直径1ミリの床

オーク表参道のエントランス部分設計にあたって、施主側からの要望は、空間そのもののアート化であった。

まず設置されるべきアートとして、三次関数の数式を立体化した数理模型を、6メートルの大きさで制作し、高さ9メートルの天井から吊るすこととした。「負の定曲率局面」と呼ばれるこの三次関数が作り出す双曲線が交わる点は、無限点に設定されている。この模型は無限点を視覚化する為に作られた。しかし物質として無限点を制作することは不可能である。ステンレス無垢材を削り出したこの模型の頂点は直径5ミリとなった。その頂点から3メートル下には敷瓦の床がある。数式上その双曲線が敷瓦を通過する地点では頂部の直径は1ミリとなる。数理模型直下の四半敷き敷瓦の中心に直径1ミリのステンレス棒が埋め込まれた。
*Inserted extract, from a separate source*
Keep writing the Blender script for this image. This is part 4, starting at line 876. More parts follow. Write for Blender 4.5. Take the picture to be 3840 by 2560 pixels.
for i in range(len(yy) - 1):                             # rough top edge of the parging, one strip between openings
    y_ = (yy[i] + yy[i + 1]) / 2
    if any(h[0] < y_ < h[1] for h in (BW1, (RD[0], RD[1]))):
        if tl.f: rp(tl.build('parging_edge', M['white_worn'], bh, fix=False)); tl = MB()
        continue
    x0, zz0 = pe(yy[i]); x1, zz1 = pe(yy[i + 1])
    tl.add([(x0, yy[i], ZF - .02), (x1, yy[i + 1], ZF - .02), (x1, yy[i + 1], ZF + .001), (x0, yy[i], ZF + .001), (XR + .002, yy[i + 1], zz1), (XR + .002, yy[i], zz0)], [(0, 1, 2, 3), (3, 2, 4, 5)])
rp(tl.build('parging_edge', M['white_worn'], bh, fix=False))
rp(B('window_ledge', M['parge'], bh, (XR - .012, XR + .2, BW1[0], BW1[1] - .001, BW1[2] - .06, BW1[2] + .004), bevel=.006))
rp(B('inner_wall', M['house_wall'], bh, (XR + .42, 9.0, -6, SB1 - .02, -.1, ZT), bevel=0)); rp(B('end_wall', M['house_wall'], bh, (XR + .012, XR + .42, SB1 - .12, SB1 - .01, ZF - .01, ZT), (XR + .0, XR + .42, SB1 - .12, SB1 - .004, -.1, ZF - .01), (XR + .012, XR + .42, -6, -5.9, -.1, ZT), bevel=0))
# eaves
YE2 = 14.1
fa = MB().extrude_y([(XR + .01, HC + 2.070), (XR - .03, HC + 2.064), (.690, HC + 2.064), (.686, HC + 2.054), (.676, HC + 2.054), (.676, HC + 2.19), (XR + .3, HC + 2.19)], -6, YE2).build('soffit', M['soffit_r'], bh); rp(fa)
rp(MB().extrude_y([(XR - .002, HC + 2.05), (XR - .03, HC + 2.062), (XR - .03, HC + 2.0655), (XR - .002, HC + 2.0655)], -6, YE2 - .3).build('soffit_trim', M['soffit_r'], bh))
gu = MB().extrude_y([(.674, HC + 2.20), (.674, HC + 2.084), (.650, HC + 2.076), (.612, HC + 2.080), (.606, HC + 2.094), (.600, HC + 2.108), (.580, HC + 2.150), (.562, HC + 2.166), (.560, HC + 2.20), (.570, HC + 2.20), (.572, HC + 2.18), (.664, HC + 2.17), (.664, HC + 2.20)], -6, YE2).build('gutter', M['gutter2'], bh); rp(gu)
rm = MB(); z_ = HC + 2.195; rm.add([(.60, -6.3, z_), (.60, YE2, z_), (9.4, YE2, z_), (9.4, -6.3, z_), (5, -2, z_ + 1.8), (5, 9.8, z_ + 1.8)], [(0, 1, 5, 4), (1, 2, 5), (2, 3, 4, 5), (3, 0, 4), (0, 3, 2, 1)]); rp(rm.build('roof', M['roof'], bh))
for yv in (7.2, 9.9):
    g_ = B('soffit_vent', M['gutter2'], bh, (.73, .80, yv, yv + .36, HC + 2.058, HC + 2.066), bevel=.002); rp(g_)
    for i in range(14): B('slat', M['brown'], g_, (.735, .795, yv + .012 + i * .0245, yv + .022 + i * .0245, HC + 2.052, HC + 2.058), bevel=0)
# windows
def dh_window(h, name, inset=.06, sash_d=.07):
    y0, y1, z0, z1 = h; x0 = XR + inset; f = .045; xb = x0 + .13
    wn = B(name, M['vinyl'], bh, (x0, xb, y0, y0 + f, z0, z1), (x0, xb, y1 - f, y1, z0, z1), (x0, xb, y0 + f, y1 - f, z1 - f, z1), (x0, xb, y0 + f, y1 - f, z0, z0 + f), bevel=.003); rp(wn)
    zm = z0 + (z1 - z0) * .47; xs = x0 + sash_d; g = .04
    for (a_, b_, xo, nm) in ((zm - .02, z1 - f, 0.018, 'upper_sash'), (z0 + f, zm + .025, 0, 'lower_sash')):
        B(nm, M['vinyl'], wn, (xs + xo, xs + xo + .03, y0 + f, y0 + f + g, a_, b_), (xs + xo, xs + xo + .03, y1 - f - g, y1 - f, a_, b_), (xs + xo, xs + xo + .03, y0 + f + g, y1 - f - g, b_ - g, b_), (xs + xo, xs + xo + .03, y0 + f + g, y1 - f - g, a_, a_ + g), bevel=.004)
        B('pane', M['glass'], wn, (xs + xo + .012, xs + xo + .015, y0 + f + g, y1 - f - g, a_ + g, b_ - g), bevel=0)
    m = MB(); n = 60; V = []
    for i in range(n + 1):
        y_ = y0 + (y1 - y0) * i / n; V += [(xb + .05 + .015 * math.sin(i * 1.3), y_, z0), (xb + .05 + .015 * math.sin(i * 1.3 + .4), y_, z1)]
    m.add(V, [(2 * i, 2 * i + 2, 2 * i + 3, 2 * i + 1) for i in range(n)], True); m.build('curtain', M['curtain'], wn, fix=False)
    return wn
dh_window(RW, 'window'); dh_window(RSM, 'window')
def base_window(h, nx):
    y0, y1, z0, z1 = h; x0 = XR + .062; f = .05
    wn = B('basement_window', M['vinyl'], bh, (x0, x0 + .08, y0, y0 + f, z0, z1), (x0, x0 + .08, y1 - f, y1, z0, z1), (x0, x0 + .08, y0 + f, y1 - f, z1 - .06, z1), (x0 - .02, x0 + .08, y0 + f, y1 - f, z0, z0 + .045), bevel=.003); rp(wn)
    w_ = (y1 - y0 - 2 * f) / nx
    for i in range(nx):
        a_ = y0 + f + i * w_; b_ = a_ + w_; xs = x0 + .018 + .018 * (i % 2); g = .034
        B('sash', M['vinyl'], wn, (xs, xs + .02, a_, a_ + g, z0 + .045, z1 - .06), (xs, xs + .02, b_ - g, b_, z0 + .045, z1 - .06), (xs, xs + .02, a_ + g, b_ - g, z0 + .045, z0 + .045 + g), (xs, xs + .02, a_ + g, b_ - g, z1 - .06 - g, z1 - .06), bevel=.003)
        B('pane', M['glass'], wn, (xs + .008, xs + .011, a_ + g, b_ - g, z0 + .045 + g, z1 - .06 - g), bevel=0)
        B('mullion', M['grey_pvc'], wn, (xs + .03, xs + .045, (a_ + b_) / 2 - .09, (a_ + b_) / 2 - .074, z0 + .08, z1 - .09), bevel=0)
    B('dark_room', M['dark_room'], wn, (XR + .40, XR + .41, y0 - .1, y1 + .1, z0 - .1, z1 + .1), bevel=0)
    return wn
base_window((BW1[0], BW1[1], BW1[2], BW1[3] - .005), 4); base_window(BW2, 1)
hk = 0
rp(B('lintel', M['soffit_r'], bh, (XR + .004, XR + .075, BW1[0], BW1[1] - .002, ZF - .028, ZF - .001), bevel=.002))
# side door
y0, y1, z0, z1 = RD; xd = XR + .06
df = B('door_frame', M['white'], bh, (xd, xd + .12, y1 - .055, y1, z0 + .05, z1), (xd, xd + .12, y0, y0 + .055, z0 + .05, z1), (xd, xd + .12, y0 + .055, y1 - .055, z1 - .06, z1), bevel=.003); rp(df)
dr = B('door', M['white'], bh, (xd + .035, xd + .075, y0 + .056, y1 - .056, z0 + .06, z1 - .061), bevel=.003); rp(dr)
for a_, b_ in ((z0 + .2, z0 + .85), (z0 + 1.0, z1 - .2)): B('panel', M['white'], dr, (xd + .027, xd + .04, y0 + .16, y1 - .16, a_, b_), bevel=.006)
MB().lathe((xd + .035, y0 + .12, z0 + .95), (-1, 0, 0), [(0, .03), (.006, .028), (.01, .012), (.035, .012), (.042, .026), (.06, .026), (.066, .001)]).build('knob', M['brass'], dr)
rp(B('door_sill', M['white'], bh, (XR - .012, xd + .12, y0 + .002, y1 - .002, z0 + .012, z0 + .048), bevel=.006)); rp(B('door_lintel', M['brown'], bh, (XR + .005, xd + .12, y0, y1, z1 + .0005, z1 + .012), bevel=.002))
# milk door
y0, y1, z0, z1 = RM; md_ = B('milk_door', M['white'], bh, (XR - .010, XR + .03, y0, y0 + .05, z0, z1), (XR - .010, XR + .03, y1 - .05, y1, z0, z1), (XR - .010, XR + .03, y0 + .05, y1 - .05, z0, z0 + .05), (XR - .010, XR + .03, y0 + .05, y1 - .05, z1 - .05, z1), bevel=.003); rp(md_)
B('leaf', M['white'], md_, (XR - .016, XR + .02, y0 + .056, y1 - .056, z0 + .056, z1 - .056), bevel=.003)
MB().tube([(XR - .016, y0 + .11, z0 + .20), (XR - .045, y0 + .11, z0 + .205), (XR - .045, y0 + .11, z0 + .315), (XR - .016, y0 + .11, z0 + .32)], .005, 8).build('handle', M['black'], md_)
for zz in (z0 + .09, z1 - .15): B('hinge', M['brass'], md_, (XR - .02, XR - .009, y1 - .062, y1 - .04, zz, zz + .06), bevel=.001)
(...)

その双曲線が、地球の中心を通り、ブラジルのある地点を数ミクロンの直径で通過し、宇宙の果ての無限点で交差する。

その無限点に思いを馳せることができる装置としてこの空間は完成し「究竟頂」と命名された。この広い空間のなかの床上の1ミリの点を見つめる為の演出として、中国産割肌の500トンの石材が乾式工法で壁から吊られた。余談だが、この直径1ミリの床の坪単価は、世界最高となった。